Woody Allen has famously said: More than at any time in history, mankind faces the crossroads. One path leads to despair and utter hopelessness, the other to total extinction. I pray we have the wisdom to choose wisely.) Our faith story offers another choice. It calls for action, not despair but compassion. If any want to become my followers, let them deny themselves and take up their cross and follow me. In other words if we want to live life fully, to be with God, to choose life, we are asked to willingly take on the suffering of the world, to do something about it even if it means sacrifices of our comfort and ease. Taking up our cross does not mean lugging a piece of wood around on our back.
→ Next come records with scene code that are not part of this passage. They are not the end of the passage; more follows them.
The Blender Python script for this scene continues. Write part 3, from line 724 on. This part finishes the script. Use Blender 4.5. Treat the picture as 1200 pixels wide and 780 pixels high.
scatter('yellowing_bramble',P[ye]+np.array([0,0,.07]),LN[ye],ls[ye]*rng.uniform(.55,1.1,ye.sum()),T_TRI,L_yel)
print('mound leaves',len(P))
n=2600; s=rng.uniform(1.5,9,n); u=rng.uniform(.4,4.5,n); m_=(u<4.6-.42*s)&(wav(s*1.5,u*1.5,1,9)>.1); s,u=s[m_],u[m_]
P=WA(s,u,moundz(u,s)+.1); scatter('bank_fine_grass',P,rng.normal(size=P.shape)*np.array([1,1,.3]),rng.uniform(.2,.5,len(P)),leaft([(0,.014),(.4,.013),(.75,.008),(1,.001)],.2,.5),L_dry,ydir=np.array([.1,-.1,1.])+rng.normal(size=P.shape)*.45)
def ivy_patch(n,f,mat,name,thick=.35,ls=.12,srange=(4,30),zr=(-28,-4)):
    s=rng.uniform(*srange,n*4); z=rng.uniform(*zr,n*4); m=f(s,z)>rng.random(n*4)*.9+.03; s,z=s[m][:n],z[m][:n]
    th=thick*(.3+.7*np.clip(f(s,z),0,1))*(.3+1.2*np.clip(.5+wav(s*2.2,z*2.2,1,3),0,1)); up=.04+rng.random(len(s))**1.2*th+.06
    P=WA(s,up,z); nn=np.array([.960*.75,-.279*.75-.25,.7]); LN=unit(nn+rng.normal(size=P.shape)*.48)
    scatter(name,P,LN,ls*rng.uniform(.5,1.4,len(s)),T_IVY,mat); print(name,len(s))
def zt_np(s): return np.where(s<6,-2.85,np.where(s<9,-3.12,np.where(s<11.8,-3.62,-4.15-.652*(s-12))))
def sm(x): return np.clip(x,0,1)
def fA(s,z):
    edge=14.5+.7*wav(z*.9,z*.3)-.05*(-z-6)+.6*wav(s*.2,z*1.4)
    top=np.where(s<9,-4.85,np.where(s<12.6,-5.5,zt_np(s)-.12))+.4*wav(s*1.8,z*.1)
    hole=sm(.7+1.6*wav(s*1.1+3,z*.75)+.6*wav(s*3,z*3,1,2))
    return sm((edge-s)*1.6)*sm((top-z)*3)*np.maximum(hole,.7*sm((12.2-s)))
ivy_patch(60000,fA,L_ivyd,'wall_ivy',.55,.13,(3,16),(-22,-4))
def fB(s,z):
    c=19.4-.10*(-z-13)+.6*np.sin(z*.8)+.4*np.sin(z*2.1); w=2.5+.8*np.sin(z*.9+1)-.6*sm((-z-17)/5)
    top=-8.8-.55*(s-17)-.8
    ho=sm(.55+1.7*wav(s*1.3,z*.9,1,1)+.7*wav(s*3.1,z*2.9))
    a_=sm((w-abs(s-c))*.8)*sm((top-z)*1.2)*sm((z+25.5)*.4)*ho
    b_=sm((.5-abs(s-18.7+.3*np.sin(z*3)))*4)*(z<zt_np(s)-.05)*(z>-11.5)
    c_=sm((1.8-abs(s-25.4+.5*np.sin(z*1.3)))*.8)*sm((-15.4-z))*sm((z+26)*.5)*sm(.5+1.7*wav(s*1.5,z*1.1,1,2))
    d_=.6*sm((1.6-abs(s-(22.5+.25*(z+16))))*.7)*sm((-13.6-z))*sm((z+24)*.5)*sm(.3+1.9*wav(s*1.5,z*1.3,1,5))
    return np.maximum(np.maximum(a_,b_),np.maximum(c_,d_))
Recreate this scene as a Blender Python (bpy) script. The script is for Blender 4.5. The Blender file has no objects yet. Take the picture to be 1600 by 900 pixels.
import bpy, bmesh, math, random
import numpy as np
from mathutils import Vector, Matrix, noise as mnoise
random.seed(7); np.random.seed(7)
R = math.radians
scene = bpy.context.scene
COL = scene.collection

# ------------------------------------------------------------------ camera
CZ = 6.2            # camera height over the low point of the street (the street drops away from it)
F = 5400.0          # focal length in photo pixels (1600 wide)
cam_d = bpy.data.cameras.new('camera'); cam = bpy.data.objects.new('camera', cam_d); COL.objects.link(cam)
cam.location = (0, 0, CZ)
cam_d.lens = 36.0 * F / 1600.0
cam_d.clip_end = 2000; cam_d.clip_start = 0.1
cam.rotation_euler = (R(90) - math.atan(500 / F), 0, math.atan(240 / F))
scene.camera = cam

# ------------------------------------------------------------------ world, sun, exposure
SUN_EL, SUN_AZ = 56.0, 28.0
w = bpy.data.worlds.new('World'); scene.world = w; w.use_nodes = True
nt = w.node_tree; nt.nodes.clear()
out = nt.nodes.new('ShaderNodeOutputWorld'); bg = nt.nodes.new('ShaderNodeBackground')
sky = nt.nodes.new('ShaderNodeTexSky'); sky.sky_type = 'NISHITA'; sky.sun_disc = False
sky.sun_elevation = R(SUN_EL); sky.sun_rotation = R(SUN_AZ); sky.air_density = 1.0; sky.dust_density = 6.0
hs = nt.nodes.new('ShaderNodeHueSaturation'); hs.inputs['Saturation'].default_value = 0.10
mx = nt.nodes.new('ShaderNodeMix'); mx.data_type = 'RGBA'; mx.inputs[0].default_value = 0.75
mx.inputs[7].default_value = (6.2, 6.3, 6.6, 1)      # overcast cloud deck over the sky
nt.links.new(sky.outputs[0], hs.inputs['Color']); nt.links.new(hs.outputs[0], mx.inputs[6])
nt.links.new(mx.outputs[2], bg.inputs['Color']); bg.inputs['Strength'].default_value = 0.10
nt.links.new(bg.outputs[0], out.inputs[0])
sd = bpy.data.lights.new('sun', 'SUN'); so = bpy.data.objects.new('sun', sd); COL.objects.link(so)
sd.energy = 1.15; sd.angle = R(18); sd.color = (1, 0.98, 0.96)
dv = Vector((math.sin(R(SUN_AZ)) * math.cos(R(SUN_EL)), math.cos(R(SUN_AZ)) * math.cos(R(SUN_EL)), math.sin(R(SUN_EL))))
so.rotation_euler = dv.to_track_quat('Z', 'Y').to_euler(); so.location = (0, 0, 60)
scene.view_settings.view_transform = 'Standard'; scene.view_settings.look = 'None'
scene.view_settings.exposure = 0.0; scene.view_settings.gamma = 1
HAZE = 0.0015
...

It means doing something that may cost us something for the good of somebody else. It means addressing the suffering of the world with actions that heal what is broken, that make right what is wrong, that give instead of take.

Burton Cooper writes in Why, God? Jesus on the cross presents his failure to God. It is the failure of suffering love to coerce a loving response. But this defeat on the cross redefines failure for the Christian - and for the church. In his defeat, Christ denies the identification of God's power with coercion. Now it is a sign of failure to resort to coercive powers. In his defeat at the hands of the strong, Christ makes it a victory to identify with and care for the weak. Now it is a sign of failure to live with indifference to the suffering of the weak.

How far do we really want to go into the truth that is revealed in Jesus? How vulnerable will our trust in God allow us to be? How do we move from anger to compassion, from revenge to mercy, from fear to love? That is the place where Jesus takes us. It is as the old saying goes, the moment of truth.